Zhou rejected an argument by RBZ, cited as third respondent, that the Bond note was not a currency. The judge found it “contradictory because the impugned Directive talks of making the Bond note part of the family of currencies in the multi-currency basket”.

The judge also rejected a plea by the Ministry of Finance not to be cited in the case, saying Treasury was the authority responsible for supervising RBZ and therefore “has a direct and substantial interest in the subject matter”.

Excerpts of Zhou’s ruling:

In its October 2018 directive, RBZ said forex from outside the country would be credited into individual or corporate FCA accounts. Local RTGS transfers would go into “RTGS FCA”. However, Zhou argued: “Whichever way the money was credited into the account of the applicants is irrelevant for the purposes of determining the obligations of the first respondent to the applicant because the value of the money is reflected in the credit balance. It is US$142 000.00.”

According to Zhou: “The first respondent cannot claim, as it seems to do, that the money it owed to the applicant was not in United States dollars. The debt is in United States dollars, because the account is denominated in that currency. If it was in some other currency, such as the South African Rand or the Botswana Pula then that would have been the currency of the account. The debt which the first respondent owes to the applicant is therefore in the sum of US$142 000.00 and not some other currency.”

The judge had stern words on what it would mean for banking, if this was allowed to stand.

“Banking would be meaningless if a person deposited a certain sum of money or has money credited into their account only to be told when they demand withdrawal that they can only be paid in some other means of exchange whose value is determined by authorities without recourse to the holder of the account. In such a case the debtor will not be repaying the debt. A debtor cannot unilaterally change the value of its indebtedness,” he ruled.

Zhou says the directive was retrospectively applied, which reduced the value of the money in the account.

“Equality of value is not something that can be arbitrarily or capriciously imposed in the manner that the Governor of the first respondent sought to do in relation to the balance in the applicants’ account. The value of money is its acceptability and can only be fairly determined by the market. If the first respondent intended to introduce an RTGS account with a value equal to or different from the United States dollar account held by the applicant then that decision ought to have affected future transactions rather than existing balances.”

Lost value

A person cannot just wake up to find their money “means something else”, Zhou found.

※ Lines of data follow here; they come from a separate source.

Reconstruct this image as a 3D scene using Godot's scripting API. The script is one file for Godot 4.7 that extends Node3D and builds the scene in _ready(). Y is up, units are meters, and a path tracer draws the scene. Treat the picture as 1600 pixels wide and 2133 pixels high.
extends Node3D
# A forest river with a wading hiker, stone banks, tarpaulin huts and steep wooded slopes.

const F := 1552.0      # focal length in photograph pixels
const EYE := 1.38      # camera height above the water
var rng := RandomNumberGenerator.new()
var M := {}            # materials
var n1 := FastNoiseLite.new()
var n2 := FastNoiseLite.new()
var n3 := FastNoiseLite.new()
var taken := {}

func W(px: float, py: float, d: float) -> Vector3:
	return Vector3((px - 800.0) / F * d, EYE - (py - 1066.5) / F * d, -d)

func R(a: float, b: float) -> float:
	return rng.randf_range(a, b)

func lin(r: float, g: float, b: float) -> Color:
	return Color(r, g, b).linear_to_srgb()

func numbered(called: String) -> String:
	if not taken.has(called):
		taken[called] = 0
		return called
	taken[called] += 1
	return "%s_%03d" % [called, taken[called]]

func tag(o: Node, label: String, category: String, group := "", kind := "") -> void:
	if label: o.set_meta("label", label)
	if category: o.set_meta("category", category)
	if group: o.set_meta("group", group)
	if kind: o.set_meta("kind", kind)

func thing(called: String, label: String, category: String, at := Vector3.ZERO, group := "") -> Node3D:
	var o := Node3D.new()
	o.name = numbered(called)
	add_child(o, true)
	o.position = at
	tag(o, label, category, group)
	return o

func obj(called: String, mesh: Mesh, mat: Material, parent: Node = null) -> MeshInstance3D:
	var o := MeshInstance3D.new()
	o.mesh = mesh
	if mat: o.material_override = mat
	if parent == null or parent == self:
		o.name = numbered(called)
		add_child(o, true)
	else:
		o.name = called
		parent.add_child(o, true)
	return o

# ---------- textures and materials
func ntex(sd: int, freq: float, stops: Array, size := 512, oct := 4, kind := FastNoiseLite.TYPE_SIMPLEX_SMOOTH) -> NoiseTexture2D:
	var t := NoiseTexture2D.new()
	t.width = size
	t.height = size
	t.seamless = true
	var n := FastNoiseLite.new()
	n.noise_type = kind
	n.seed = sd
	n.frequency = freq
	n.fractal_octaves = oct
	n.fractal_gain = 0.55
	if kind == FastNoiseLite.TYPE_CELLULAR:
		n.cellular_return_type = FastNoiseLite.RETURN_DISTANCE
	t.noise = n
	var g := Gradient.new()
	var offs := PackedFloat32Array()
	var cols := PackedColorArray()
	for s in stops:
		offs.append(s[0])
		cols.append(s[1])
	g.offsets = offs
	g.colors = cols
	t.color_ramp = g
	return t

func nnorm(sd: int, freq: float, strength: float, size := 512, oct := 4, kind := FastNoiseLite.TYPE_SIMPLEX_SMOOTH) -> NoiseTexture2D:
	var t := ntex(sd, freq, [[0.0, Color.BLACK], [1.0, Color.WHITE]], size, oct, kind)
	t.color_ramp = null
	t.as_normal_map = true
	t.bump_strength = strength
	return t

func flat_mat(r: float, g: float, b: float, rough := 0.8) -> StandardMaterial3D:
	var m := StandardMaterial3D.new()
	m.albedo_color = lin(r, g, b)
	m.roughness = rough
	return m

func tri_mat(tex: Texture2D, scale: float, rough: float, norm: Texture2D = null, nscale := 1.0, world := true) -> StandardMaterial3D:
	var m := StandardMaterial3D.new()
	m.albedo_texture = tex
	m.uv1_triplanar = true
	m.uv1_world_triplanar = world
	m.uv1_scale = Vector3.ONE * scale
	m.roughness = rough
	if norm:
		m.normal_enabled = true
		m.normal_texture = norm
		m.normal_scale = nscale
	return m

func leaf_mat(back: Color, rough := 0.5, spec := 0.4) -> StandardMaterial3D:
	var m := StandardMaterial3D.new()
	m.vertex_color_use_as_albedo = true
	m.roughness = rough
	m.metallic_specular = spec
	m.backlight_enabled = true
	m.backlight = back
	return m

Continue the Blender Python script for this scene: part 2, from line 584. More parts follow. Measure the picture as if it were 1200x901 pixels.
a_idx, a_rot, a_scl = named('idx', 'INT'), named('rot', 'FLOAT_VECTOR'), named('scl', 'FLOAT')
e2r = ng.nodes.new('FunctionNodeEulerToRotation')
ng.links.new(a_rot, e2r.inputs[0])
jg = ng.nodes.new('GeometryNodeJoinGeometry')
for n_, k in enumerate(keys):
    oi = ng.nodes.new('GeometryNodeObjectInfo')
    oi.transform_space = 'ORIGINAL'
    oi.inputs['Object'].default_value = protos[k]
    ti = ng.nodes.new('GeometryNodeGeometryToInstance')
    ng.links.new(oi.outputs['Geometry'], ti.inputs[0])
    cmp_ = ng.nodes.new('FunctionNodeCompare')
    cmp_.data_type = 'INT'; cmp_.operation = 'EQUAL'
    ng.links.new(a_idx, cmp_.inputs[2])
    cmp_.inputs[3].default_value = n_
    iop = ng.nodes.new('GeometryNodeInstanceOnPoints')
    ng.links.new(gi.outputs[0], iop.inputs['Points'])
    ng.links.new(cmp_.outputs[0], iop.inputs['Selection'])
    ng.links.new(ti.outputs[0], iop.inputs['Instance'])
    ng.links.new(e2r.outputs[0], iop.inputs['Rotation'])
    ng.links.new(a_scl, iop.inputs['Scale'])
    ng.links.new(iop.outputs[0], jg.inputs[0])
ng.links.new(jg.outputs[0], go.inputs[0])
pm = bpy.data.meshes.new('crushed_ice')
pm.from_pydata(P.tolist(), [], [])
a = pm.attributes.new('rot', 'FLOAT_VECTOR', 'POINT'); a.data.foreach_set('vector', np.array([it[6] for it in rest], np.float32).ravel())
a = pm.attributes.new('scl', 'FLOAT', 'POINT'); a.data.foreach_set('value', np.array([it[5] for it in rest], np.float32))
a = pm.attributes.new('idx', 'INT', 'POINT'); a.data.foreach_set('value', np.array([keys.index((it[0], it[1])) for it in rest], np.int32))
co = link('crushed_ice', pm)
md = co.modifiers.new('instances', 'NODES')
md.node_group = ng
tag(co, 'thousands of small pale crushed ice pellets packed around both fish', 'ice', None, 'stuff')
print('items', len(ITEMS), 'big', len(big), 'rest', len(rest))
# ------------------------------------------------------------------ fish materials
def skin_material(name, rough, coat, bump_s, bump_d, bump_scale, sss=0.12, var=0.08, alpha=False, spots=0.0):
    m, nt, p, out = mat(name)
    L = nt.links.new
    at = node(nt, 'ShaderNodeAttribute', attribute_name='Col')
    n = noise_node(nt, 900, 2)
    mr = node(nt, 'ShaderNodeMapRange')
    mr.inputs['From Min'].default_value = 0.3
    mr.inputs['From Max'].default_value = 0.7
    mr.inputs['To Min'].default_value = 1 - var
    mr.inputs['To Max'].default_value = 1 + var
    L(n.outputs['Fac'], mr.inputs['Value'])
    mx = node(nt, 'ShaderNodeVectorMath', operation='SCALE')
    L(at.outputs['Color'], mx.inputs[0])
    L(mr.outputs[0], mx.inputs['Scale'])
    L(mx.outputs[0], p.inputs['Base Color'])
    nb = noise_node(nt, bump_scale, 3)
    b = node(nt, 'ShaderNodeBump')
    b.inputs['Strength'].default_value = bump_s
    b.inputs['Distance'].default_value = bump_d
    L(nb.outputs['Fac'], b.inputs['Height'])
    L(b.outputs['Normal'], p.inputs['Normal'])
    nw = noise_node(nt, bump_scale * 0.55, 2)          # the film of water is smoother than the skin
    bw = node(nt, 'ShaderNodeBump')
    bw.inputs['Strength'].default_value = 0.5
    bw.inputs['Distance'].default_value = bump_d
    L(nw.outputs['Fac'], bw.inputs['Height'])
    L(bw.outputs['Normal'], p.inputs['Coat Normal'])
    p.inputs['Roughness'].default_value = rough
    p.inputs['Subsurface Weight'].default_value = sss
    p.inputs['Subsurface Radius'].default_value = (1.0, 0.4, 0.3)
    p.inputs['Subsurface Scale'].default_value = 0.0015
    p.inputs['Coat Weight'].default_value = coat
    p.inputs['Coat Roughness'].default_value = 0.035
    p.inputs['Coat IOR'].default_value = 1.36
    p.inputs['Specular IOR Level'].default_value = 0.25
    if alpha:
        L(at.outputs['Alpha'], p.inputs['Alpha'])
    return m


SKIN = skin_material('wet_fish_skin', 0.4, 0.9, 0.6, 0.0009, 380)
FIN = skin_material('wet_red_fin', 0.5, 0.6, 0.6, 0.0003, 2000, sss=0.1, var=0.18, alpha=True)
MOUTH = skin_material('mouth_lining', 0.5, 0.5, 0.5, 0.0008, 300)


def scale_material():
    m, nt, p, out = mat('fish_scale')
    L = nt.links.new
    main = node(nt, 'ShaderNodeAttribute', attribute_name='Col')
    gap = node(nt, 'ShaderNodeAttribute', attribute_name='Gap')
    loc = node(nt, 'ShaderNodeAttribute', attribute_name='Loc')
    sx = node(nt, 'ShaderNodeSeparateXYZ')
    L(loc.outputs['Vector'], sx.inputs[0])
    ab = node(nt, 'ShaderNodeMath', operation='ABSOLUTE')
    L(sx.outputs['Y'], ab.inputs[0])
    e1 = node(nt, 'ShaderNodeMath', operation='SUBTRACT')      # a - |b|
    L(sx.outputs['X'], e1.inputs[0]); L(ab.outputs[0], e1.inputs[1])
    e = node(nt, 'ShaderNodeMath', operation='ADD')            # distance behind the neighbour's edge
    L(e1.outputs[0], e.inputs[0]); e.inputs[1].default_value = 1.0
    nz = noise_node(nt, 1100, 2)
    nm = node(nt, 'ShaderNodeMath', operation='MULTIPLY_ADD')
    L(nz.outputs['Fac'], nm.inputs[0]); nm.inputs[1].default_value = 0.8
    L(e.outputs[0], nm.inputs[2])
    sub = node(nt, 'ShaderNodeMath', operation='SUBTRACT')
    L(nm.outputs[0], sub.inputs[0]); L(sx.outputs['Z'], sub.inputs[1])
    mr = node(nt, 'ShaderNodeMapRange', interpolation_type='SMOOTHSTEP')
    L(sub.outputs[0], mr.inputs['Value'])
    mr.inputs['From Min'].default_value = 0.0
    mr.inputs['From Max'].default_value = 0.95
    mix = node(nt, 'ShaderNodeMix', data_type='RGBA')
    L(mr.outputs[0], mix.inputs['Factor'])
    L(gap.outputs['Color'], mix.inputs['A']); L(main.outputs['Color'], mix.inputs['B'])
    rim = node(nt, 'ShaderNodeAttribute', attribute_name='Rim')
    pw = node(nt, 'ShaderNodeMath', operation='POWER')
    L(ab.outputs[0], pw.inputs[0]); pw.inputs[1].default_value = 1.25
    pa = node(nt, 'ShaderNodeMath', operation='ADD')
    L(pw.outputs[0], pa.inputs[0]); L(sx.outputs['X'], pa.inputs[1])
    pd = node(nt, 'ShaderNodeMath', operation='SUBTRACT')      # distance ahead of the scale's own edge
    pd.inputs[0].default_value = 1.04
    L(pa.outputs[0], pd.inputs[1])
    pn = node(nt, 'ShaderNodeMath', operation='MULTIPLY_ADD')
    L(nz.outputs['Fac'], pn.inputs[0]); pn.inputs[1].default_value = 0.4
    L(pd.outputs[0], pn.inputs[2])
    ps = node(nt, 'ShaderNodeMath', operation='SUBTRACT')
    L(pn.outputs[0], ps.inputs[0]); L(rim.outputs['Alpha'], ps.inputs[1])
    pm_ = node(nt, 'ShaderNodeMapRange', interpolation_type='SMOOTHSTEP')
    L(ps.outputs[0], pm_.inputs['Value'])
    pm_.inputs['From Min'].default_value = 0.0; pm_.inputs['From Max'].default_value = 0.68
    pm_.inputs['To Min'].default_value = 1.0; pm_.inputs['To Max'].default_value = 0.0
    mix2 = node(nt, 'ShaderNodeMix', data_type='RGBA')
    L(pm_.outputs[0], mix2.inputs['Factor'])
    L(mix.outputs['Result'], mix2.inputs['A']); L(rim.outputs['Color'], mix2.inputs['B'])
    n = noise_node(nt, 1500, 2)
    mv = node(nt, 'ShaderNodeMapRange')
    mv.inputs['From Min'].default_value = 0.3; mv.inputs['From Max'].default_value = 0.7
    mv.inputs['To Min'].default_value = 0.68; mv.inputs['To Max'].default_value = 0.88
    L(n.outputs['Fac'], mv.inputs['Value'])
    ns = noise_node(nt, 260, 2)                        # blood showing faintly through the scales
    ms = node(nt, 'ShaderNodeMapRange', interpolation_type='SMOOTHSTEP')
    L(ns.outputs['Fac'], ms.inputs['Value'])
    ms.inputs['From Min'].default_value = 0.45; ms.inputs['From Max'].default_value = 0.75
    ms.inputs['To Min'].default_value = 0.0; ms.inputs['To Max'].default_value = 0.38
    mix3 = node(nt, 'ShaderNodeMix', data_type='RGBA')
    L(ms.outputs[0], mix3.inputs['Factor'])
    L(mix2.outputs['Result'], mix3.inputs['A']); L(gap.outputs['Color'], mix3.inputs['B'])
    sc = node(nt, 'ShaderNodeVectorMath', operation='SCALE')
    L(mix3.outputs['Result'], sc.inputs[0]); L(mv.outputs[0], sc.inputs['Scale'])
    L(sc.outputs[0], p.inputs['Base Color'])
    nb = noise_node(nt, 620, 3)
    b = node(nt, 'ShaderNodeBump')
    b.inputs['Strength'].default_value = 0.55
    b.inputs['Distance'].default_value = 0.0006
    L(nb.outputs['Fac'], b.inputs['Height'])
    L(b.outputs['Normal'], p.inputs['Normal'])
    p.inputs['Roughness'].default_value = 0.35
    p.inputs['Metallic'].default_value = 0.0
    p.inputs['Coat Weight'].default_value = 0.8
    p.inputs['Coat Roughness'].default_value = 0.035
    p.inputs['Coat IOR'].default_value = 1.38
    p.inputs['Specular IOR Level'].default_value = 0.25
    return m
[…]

“It is offensive to any sense of justice that a person who holds money in a bank can wake up on any day to be told that his money means something else different from what it has always been. The applicants would have been entitled to withdraw United States dollars from their account prior to this Directive being issued. The Directive effectively disables any withdrawal of United States dollars from that account. They can only withdraw bond notes. That reality cannot be altered by renaming the account as an RTGS FCA.”

This change, said Zhou, violates the law. If allowed, it destroys value.

“If the decision of the first respondent (CABS) was to be allowed to stand the effect of it is that the applicants money is now (Zimdollar) 142 000 which is probably less than 4% of its value at the prevailing official rates which this court cannot ignore.”

According to the judge, this is a violation of the right to property.

“It would be contrary to all notions of justice and fairness, and to the rule of law and good governance if the State or the first respondent was to be allowed to simply rename money in an account and decide that it has become something else different from what is in the account. This makes the Exchange Control Directive not only arbitrary and irrational, but fail the test of reasonableness.”

No reasonable person should have made that decision, Zhou said.

“The decision is an incursion of vested rights. No reasonable person who had applied his or her mind to the matters in question would have taken the decision which has the effect of eroding a person’s investment or savings in this manner.”

In a scathing remark, Zhou said the decision violated the principle of good governance.

“The value of good governance is a new feature of our constitutional dispensation having been introduced by the 2013 Constitution. It demands that a new approach to decision making be embraced by all arms of the government and other public institutions.

Power must be exercised with sensitivity to fairness and justice, and in a manner that does not unnecessarily deprive persons of their rights. The Exchange Control Directive is, in my view, illegal, irrational and unreasonable for offending against the rule of law and the constitutional values of good governance. It is therefore unconstitutional”.

Quick Take: Does this affect debts?

In January, the Supreme Court ruled that any debts incurred before February 2019, when the local currency was officially re-introduced, could be settled in Zimbabwe dollars. The latest judgment, therefore, does not change the position on debts.

The ruling also appears to apply to the period before February 2019, when the 1:1 exchange was removed and a new local currency introduced.